What is the difference between Secured and Unsecured Business Loan?

Ever wondered what’s the difference between a secured and unsecured business loan and the impact they have on your business performance? To put it in a very straightforward manner, when a loan is provided against collateral then, such a business loan is called a secured business loan. When a loan does not have any collateral involved but is provided solely by assessing the economic credentials of the borrower then it is called an unsecured business loan. The entire business loan structure is based on the foundation of these two types of business loans.
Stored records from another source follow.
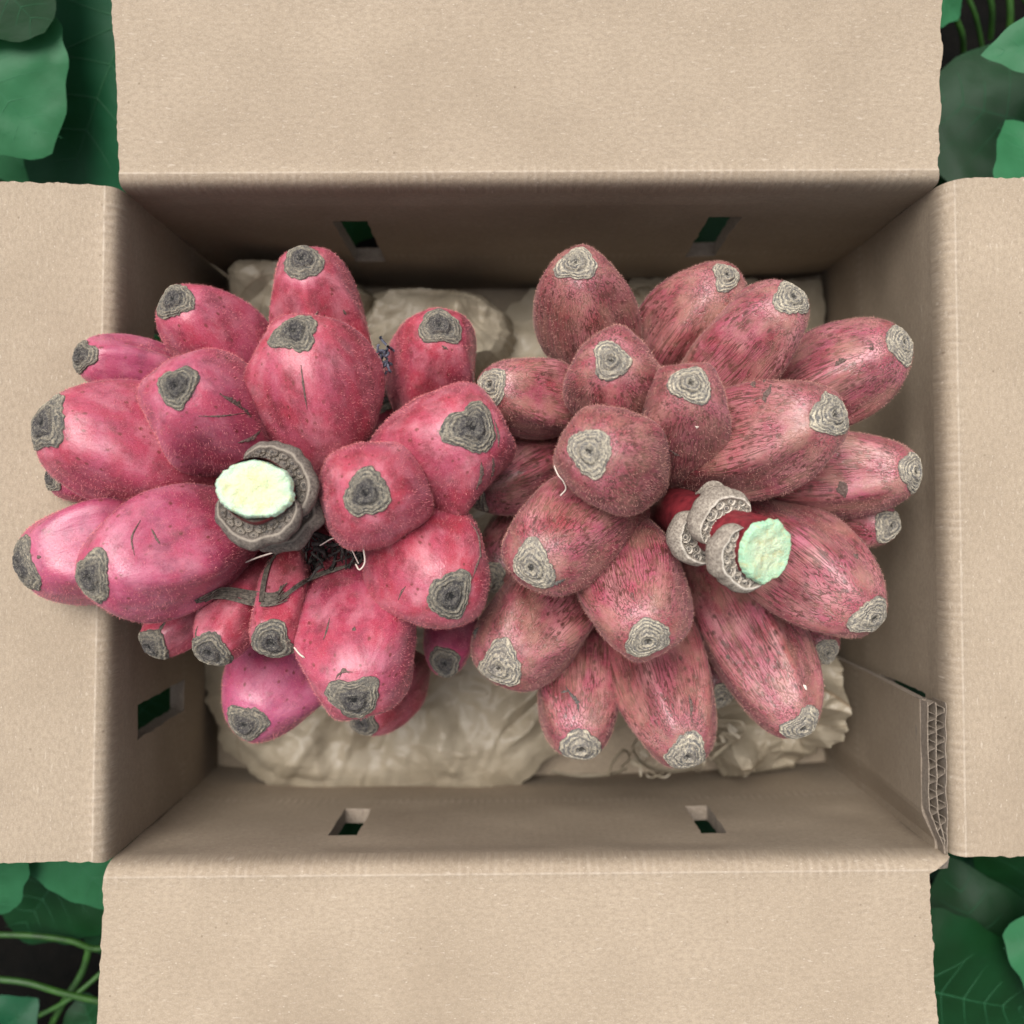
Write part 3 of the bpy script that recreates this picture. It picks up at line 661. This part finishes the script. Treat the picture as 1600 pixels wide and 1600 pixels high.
# marks on the skins, laid on the surface
scab(BL_[4], [(343, 615), (362, 628), (380, 640), (392, 652)], 5.0); scab(BL_[4], [(310, 650), (345, 650), (386, 645)], 1.2); scab(BL_[4], [(372, 692), (392, 684), (408, 672)], 3.2)
scab(BL_[1], [(470, 570), (474, 600), (480, 640)], 1.5)
scab(BL_[17], [(772, 655), (778, 680), (779, 700)], 2.2); scab(BL_[17], [(752, 722), (750, 745), (744, 765)], 4.5); scab(BL_[17], [(770, 715), (769, 735), (765, 752)], 3.2)
scab(BL_[15], [(735, 815), (746, 835), (750, 865), (744, 885), (738, 905)], 1.9)
scab(BL_[8], [(219, 813), (206, 840), (210, 868)], 1.4); scab(BL_[8], [(236, 826), (245, 842)], 1.4); scab(BL_[8], [(241, 838), (250, 850)], 1.8)
scab(BL_[13], [(530, 1060), (537, 1046), (545, 1052)], 1.8); scab(BL_[13], [(550, 983), (553, 984), (556, 984)], 5.5, jag=.1); scab(BL_[13], [(515, 965), (511, 985), (505, 1000)], 1.5)
scab(BL_[13], [(524, 1062), (529, 1054), (538, 1050), (552, 1050)], 1.6)
scab(BL_[0], [(536, 484), (541, 492)], 2.4); scab(BL_[0], [(497, 486), (490, 496)], 1.8); scab(BL_[18], [(690, 540), (700, 546)], 2.)
scab(BL_[7], [(58, 868), (61, 870), (64, 870)], 3., jag=.2); scab(BL_[9], [(262, 966), (250, 985), (238, 1000)], 3.5, 'fibre'); scab(BL_[10], [(309, 978), (306, 990), (308, 1003)], 1.4)
scab(BL_[15], [(622, 938), (628, 925), (634, 916)], 1.3); scab(BL_[2], [(262, 452), (268, 447), (276, 444)], 3, 'ring')
scab(BR_[7], [(1158, 588), (1166, 592)], 5., 'scab'); scab(BR_[7], [(1172, 600), (1180, 604)], 6.); scab(BR_[7], [(1205, 600), (1202, 612), (1196, 622), (1196, 630)], 4.5); scab(BR_[7], [(1190, 592), (1194, 597)], 4.)
scab(BR_[8], [(1312, 752), (1318, 762), (1320, 778)], 11, 'scab', .4); scab(BR_[3], [(1304, 572), (1314, 566), (1323, 562)], 5.); scab(BR_[3], [(1358, 545), (1366, 545)], 4)
scab(BR_[14], [(883, 1072), (892, 1085), (902, 1098), (904, 1112)], 3.2, 'ring'); scab(BR_[14], [(876, 1082), (888, 1080)], 2.2, 'ring')
scab(BR_[17], [(1333, 866), (1340, 874)], 4.5); scab(BR_[16], [(1135, 1023), (1140, 1030)], 3.5); scab(BR_[6], [(1046, 703), (1056, 709), (1062, 712)], 2.); scab(BR_[16], [(1255, 1070), (1260, 1078)], 3., 'thread')
scab(BR_[6], [(1086, 666), (1089, 667), (1092, 667)], 1.6, 'thread'); scab(BR_[11], [(850, 908), (866, 910), (884, 905)], 4.0, 'ring'); scab(BR_[12], [(748, 980), (744, 990), (742, 998)], 4., 'ring')
scab(BR_[15], [(1076, 1085), (1080, 1105), (1079, 1120)], 3., 'scab', 1.2)

# dried flower strands across the lower left of the pink bunch
def drape(pts, off=3, n=40, bans=BL_): return np.array([hit_all(bans, q[0], q[1], off, -20) for q in smooth_path([(x, y, 0) for x, y in pts], n)])
def sm(p, k=5):
    q = p.copy()
    for _ in range(k): q[1:-1] = (q[:-2] + q[1:-1] * 2 + q[2:]) / 4
    return q
parts = []
for k in range(13):
    o = (k - 6) * 1.7
    parts.append(tube(sm(drape([(312 + random.uniform(-8, 14), 940 + o * .2), (345, 926 + o * .8), (395, 935 + o * 1.1), (430, 936 + o * .9), (442 + random.uniform(-8, 10), 924 + o * 1.3)], 2 + random.random() * 4), 8), random.uniform(.7, 1.1)))
for k in range(5):
    o = (k - 2) * 1.6
    parts.append(tube(sm(drape([(440, 935 + o), (470, 912 + o), (500, 897 + o), (530, 888 + o * .6), (558, 878)], 4 + random.random() * 4), 8), 1.0))
for k in range(4):
    o = (k - 1.5) * 2
    parts.append(tube(sm(drape([(408 + o, 940), (412 + o, 910), (420 + o, 880), (432 + o, 862)], 4), 8), 1.0))
f = mesh_obj('dried_fibre', *join(parts), MT['fibre'], LB); f['kind'] = 'stuff'
parts = []
g = np.random.RandomState(5)
for k in range(70):
    c = np.array([g.uniform(478, 566), g.uniform(836, 892)]); hh = g.uniform(-40, 70)
    a = P(c[0], c[1], hh); seg = [a]; dv = g.randn(3) * np.array([1, 1, .5])
    for q in range(4): dv = dv * .7 + g.randn(3) * .7; seg.append(seg[-1] + dv * 7)
    parts.append(tube(smooth_path(seg, 8), np.linspace(3.6, .8, 8) * g.uniform(.5, 1.2), 5))
f = mesh_obj('dried_flower', *join(parts), MT['black'], LB); f['kind'] = 'stuff'
for pth, r_ in (([(500, 852, 110), (525, 840, 130), (545, 852, 120), (560, 880, 100)], 1.0), ([(567, 852, 150), (570, 878, 140), (562, 890, 130), (556, 882, 120)], 1.3), ([(380, 880, 60), (400, 872, 70), (425, 864, 60)], 1.3)):
    mesh_obj('flower_thread', *tube(smooth_path([P(*p) for p in pth], 26), r_, 6), MT['thread'], LB)
f = mesh_obj('flower_thread', *tube(sm(drape([(460, 1012), (468, 1022), (475, 1027)], 3, 16), 3), 1.4, 6), MT['thread'], LB)
mesh_obj('flower_thread', *tube(smooth_path([P(866, 728, 200), P(872, 742, 205), P(880, 752, 200), P(884, 764, 190), P(876, 774, 180)], 26), 1.1, 6), MT['thread'], RB)
# grey dried flower poking out behind the tall pink bananas
parts = []
for k in range(26):
    a = P(598 + g.uniform(-8, 8), 555 + g.uniform(-16, 22), g.uniform(-20, 30)); b_ = a + g.randn(3) * 10; parts.append(tube(smooth_path([a, (a + b_) / 2 + g.randn(3) * 4, b_], 8), 2.2, 5))
f = mesh_obj('dried_flower', *join(parts), simple('grey_dried_flower', (.14, .15, .19), .9, 900, (.03, .03, .04), .1), LB); f['kind'] = 'stuff'
# thin papery bract left on the right stalk
parts = []
for s_ in range(1):
    n = 14; t = np.linspace(0, 1, n); mid = smooth_path([P(1086, 772, 150), P(1105, 762, 165), P(1125, 762, 165), P(1140, 770, 155)], n)
    wv = 9 * np.sin(np.pi * np.clip(t, .06, .9)); V = np.stack([mid + np.array([0, 1, 0]) * wv[:, None], mid + np.array([0, 0, 4]), mid - np.array([0, 1, .5]) * wv[:, None]], 1).reshape(-1, 3)
    mesh_obj('dry_bract', V, grid_faces(n, 3), MT['corkR'], RB)

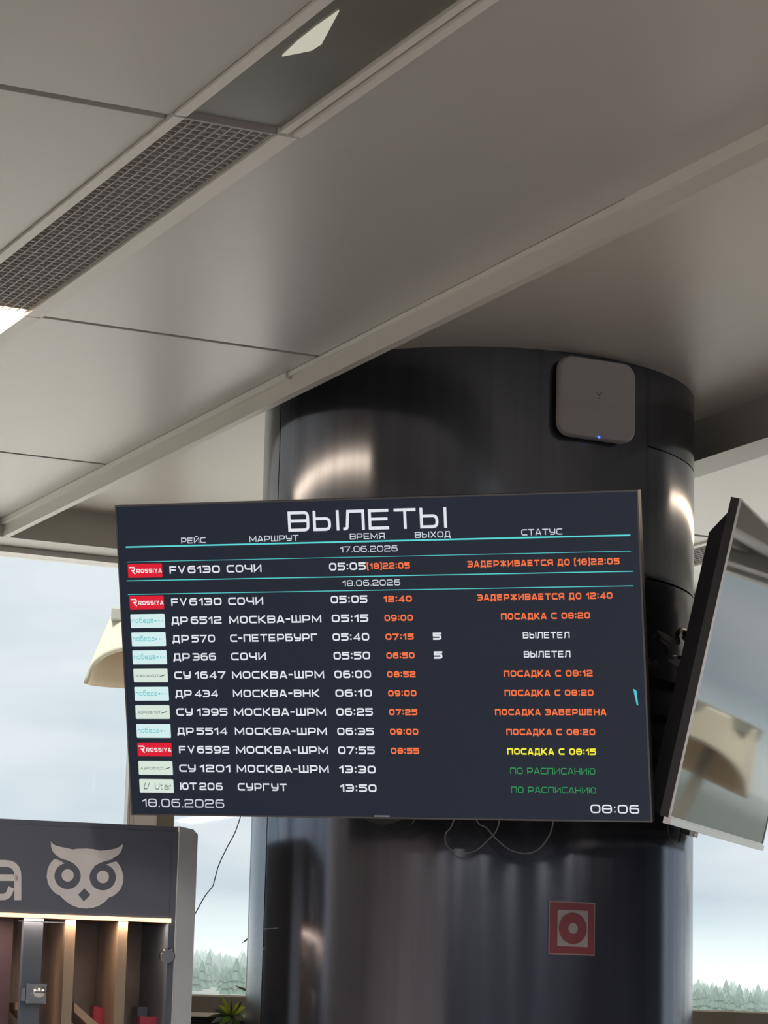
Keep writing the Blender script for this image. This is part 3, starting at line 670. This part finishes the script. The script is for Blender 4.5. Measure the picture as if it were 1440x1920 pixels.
layer('brow_gap', [(1225,305),(1180,322),(1110,370),(1040,395),(960,415),(890,440),(830,470),(790,500),(850,505),(930,475),(1000,455),(1060,432),(1120,420),(1150,425),(1210,400)], 2.2, m_kiosk)
layer('pupil', circ(425, 618, 86, 88), 3, m_letter); layer('pupil', circ(925, 640, 86, 90), 3, m_letter)
layer('beak', [(665, 800), (750, 893), (655, 988), (575, 892)], 2, m_kiosk)
# letter a
def la_(p): a, z = kp(p.x, p.y); return kf(a, -.0035, z)
bm = B(); ribbon(bm, [(-24, 1634), (-24, 1619, 12), (33, 1619, 24), (33, 1688)], False, 13, la_); ribbon(bm, [(33, 1646), (-32, 1646, 16), (-32, 1682, 16), (14, 1682, 10), (21, 1664)], False, 12, la_); FLAT.add(id(bm))
build('letter_a', bm, m_letter, kiosk, label='pale rounded lower-case letter a')
# goods inside
def pack(pts, d0, d1, m_, label, cat='package'):
    bm = B(); Pn = [kf(*(lambda q: (q[0], d0, max(q[1], zsh+.0005)))(kp(u, v, d0))) for u, v in pts]; poly(bm, Pn, 0, kd*(d1-d0)); bmesh.ops.recalc_face_normals(bm, faces=bm.faces)
    bmesh.ops.bevel(bm, geom=bm.edges[:], offset=.002, segments=2, affect='EDGES')
    return tag(build('package', bm, m_, None, True), label, cat, 'packages on the kiosk shelf')
pack([(176, 1886), (214, 1896), (214, 2030), (176, 2030)], .16, .22, m_red, 'crumpled red package on the kiosk shelf between the two wooden dividers')
pack([(262, 1906), (304, 1906), (304, 2030), (262, 2030)], .10, .18, m_red, 'red package at the lower right of the kiosk shelf, under the knob')
pack([(258, 1888), (310, 1888), (310, 2030), (258, 2030)], .22, .30, m_kiosk, 'dark box behind the red package at the right of the kiosk shelf')

# ------------------------------------------------------------------ plant beyond the kiosk
PB = hp(437, 1912, Vector((0, 7.9, 0)), nl); 
plant = empty('potted_plant', Vector((PB.x, PB.y, 0)), 'leafy green potted plant between the kiosk and the column', 'plant')
bm = B(); base = Vector((PB.x, PB.y, 0)); rr = [(.11, 0), (.15, .30), (.16, .32), (.145, .32), (.14, .30), (0.001, .29)]
rg = [[bm.verts.new(base+Vector((r*math.cos(k*math.tau/24), r*math.sin(k*math.tau/24), z))) for k in range(24)] for r, z in rr]
for a, b_ in zip(rg, rg[1:]):
    for k in range(24): bm.faces.new((a[k], a[(k+1) % 24], b_[(k+1) % 24], b_[k]))
bm.faces.new(rg[0]); build('pot', bm, mat('pot_clay', (.2, .12, .08, 1), .6), plant, True)
bm = B(); tube(bm, spline([base+Vector((0, 0, .29)), base+Vector((.01, 0, .9)), base+Vector((0, 0, PB.z+.005))], 5), .008, 8); build('stem', bm, m_leafd, plant, True)
def leaf(p, q, w, m_, sag=.02, nm='leaf', lab=None):
    p, q = Vector(p), Vector(q); d = q-p; s = d.cross(Vector((0, -1, .25))); s.normalize(); n = 8; bm = B(); prev = None
    for i in range(n+1):
        t = i/n; c = p+d*t+Vector((0, -.01*math.sin(t*3.1), -sag*(t*t))) + Vector((0, 0, sag*t)); ww = w*math.sin(math.pi*min(.97, t*.9+.08))
        fold = Vector((0, .25*ww, 0)); row = [bm.verts.new(c-s*ww+fold), bm.verts.new(c), bm.verts.new(c+s*ww+fold)]
        if prev:
            for k in (0, 1): bm.faces.new((prev[k], prev[k+1], row[k+1], row[k]))
        prev = row
    FLAT.add(id(bm)); build(nm, bm, m_, plant, True, label=lab)
def lp(u, v, dy=0): return hp(u, v, Vector((0, 7.9+dy, 0)), nl)
cr = lp(434, 1904)
m_lv = mat('bright_leaf', (.48, .60, .08, 1), .4)
for (u, v, w, m_, sg_) in ((416, 1868, .006, m_lv, .0), (423, 1889, .006, m_lv, .01), (459, 1888, .008, m_lv, .01), (401, 1893, .007, m_leafd, .005), (455, 1877, .005, m_leafd, .0), (434, 1872, .003, m_leafd, 0), (404, 1910, .007, m_leafd, .01), (462, 1900, .008, m_leaf, .01), (408, 1926, .010, m_leaf, .01), (425, 1932, .010, m_leafd, .01), (450, 1930, .011, m_leaf, .01), (462, 1915, .010, m_leafd, .01), (415, 1918, .008, m_leaf, .0), (448, 1880, .005, m_lv, .005), (410, 1884, .005, m_lv, .005), (432, 1940, .011, m_lv, .01), (396, 1918, .008, m_leafd, .01), (464, 1890, .006, m_leafd, 0), (443, 1922, .01, m_leafd, .0), (390, 1905, .006, m_leafd, .0)):
    leaf(cr, lp(u, v, random.uniform(-.06, .06)), w, m_, sg_)
leaf(lp(474, 1862, .1), lp(441, 1848, .1), .0035, m_leafd, 0); leaf(lp(474, 1850, .1), lp(458, 1857, .1), .003, m_leafd, 0); leaf(lp(478, 1752, .1), lp(453, 1769, .1), .003, m_leafd, 0)
for k in range(14):
    a = random.uniform(0, math.tau); b0 = base+Vector((0, 0, random.uniform(.7, 1.5))); leaf(b0, b0+Vector((math.cos(a)*.12, math.sin(a)*.12, .08)), .011, random.choice([m_leaf, m_leafd]), .03)
bm = B(); tube(bm, spline([base+Vector((.006, .02, .29)), lp(470, 1900, .1)*.5+base*.5+Vector((.02, 0, .2)), lp(478, 1850, .1), lp(480, 1752, .1)], 5), .003, 6); build('stem', bm, m_leafd, plant, True)

# ------------------------------------------------------------------ cream hood outside the window
m_cream = mat('cream_shell', (.47, .43, .34, 1), .6); m_tan = mat('tan_lining', (.72, .58, .42, 1), .7)
def hood(D, label, shift=Vector((0, 0, 0))):
    P = Vector((0, D, 0))
    Lb = hp(157, 1281, P, nl); ap_ = hp(212, 1147, P, nl)
    cx = hp(281, 1220, P, nl).x; zb = Lb.z; zt = ap_.z; R0 = cx-Lb.x; R1 = cx-ap_.x; cx += shift.x; D += shift.y; zb += shift.z; zt += shift.z
    e = empty('canopy_hood', Vector((cx, D, -5)), label, 'canopy')
    def surf(th, t, ro=0):   # t 0 base .. 1 top
        r = R0+(R1-R0)*(t**1.12) + ro
        return Vector((cx+math.sin(th)*r, D-math.cos(th)*r*.55, zb+(zt-zb)*t))
    n, mth = 48, 10
    bm = B(); G = []
    for i in range(n+1):
        th = -math.pi/2+math.pi*i/n; t0 = .46*max(0, math.cos(th))**.55
        G.append([bm.verts.new(surf(th, t0+(1-t0)*j/mth)) for j in range(mth+1)])
    for i in range(n):
        for j in range(mth): bm.faces.new((G[i][j], G[i+1][j], G[i+1][j+1], G[i][j+1]))
    o = build('front_shell', bm, m_cream, e, True)
    md = o.modifiers.new('thick', 'SOLIDIFY'); md.thickness = .02
    bm = B(); G = []
    for i in range(n+1):
        th = math.pi/2+math.pi*i/n
        G.append([bm.verts.new(surf(th, j/mth)) for j in range(mth+1)])
    for i in range(n):
        for j in range(mth): bm.faces.new((G[i][j], G[i+1][j], G[i+1][j+1], G[i][j+1]))
    o = build('lining', bm, m_tan, e, True, label='tan inner side')
    md = o.modifiers.new('thick', 'SOLIDIFY'); md.thickness = .02
    bm = B(); tube(bm, [Vector((cx, D, -5)), Vector((cx, D, zt-.02))], .035, 12); build('mast', bm, m_taupe, e, True)
    bm = B(); bw = R1; hexa(bm, [Vector((cx+a*bw*1.0, D+b_*bw*.5, zt-z)) for z in (.06*1, -.01) for a, b_ in ((-1, -1), (1, -1), (1, 1), (-1, 1))], .01); build('cap', bm, mat('cap_grey', (.25, .25, .22, 1), .5), e)
    return e
hood(13.0, 'cream curved hood outside the window, left of the departures board')

hood(13.0, 'cream curved hood outside the window, mirrored in the right television', Vector((5.95, .4, -.98)))
# ------------------------------------------------------------------ outdoors
bm = B(); g = []
def gh(d, x): 
    t = max(0, min(1, (d-420)/1050)); return -5.2 + (t*t*(3-2*t))*(34-max(-9, min(9, x*.045))+1.5*math.sin(x*.021))
ds = [-400, -60, -10, 40, 100, 200, 300, 420]+[420+k*50 for k in range(1, 30)]
xs = [-1400+k*40 for k in range(0, 71)]
for d in ds: g.append([bm.verts.new(Vector((x, d, gh(d, x)))) for x in xs])
for i in range(len(ds)-1):
    for j in range(len(xs)-1): bm.faces.new((g[i][j], g[i][j+1], g[i+1][j+1], g[i+1][j]))
gr = build('ground', bm, [mat('apron_concrete', (.62, .60, .57, 1), .8), mat('grass_hill', (.13, .145, .135, 1), .9)], kind='structure'); gr['label'] = 'pale apron and grassy slope outside'
for p in gr.data.polygons: p.material_index = 0 if p.center.y < 200 else 1
bm = B(); rnd = random.Random(9)
def conifer(x, y, z, h):
    r0 = h*.3; n = 6
    for k in range(3):
        zb = z+h*(.1+.27*k); zt = z+h*(.55+.225*k); r = r0*(1-.28*k)
        c = [bm.verts.new((x+r*math.cos(a*math.tau/n+k), y+r*math.sin(a*math.tau/n+k), zb)) for a in range(n)]; tp = bm.verts.new((x, y, zt))
        for a in range(n): bm.faces.new((c[a], c[(a+1) % n], tp))
for _ in range(5200):
    y = rnd.uniform(960, 1500); x = rnd.uniform(-.20, .22)*y; conifer(x, y, gh(y, x)-1, rnd.uniform(6, 10)*(1.35 if rnd.random() < .06 else 1))
fo = build('forest', bm, mat('conifer_green', (.05, .085, .06, 1), .9), kind='stuff'); tag(fo, 'hazy blue-green conifer forest on the far slope seen through the windows', 'forest')
# low haze over the fields between here and the forest
hm = bpy.data.materials.new('haze'); hm.use_nodes = True; t = hm.node_tree; t.nodes.clear(); o_ = t.nodes.new('ShaderNodeOutputMaterial'); vs = t.nodes.new('ShaderNodeVolumeScatter')
vs.inputs['Color'].default_value = (.31, .365, .385, 1); vs.inputs['Density'].default_value = .0055; vs.inputs['Anisotropy'].default_value = 0; t.links.new(vs.outputs[0], o_.inputs['Volume'])
bm = B(); box(bm, -1300, 1300, 880, 1700, -8, 47); hz_ = build('haze', bm, hm, kind='stuff'); tag(hz_, 'pale haze lying over the distant forest', 'haze')

for o in bpy.data.objects:
    if '_l' in o: del o['_l']
SC.cycles.max_bounces = 10; SC.cycles.diffuse_bounces = 5; SC.cycles.glossy_bounces = 4; SC.cycles.transparent_max_bounces = 12; SC.cycles.volume_bounces = 1
SC.cycles.sample_clamp_indirect = 6; SC.cycles.caustics_reflective = False; SC.cycles.caustics_refractive = False
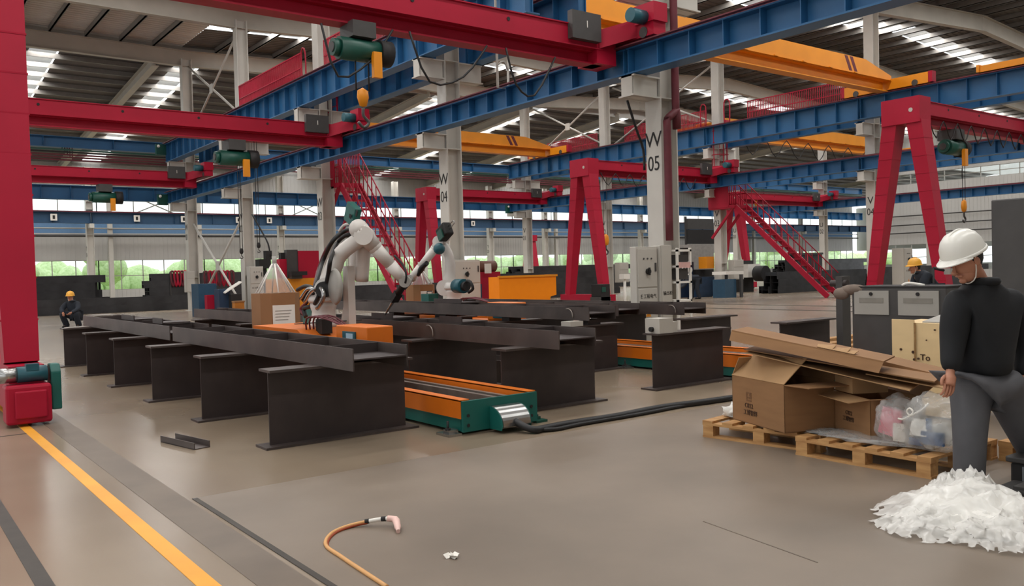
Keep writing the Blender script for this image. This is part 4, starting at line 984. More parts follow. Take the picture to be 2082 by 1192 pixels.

Secured Vs Unsecured Business Loan

  • The list of collaterals is much more extensive in current times for a secured business loan. These include (but not limited to) real estate, bank accounts, vehicles, gold or valuable metals, mutual funds, and stocks. In case of an unsecured business loan, it is the credit points that make the borrower eligible for the business loan in addition to having a long and healthy relationship with the bank / NBFC (Non-Banking Financial Institution)
  • Usually, in case of a secured business loan, the loan repayment tenure is higher and the interest rate is lower as compared to that of an unsecured business loan. The presence or absence of a security asset against the loan in question is what makes the real difference.
  • Secured business loans provide the borrower with an option of a bigger business loan amount which is comparatively difficult in case of an unsecured loan. The bank may demand a very high CIBIL score (credit points) or a spotless financial history for a big amount in an unsecured business loan structure.
  • Unsecured business loans give an opportunity to build the borrower’s business credit. This happens, when the lender provides reports to the credit bureau about the timely repayment of the business loan with substantial proofs which then helps build and strengthen the business credit profile of the borrower. In case of a secured business loan, the valuation of the asset or collateral is the only way in which the loan can be availed.
  • In case of a secured business loan, the asset is almost immediately seized by the respective bank in case of failure of payment. The risk of losing the security asset is absent in case of an unsecured business loan.
  • Chances of full repayment of the business loan are much more guaranteed in a secured business loan as most borrowers have their security asset in the hands of the bank. This guarantee is comparatively less in an unsecured business loan.

The need for working capital for small or big business can be best ensured through business loans. Maintaining a good credit score, reclaiming your current assets by repaying the loan and building your business should all be of equal priority during this time. Hence proper communication with and guidance from banks and credential business lenders are very crucial as they help you link your needs to the right kind of capital that you may be looking for.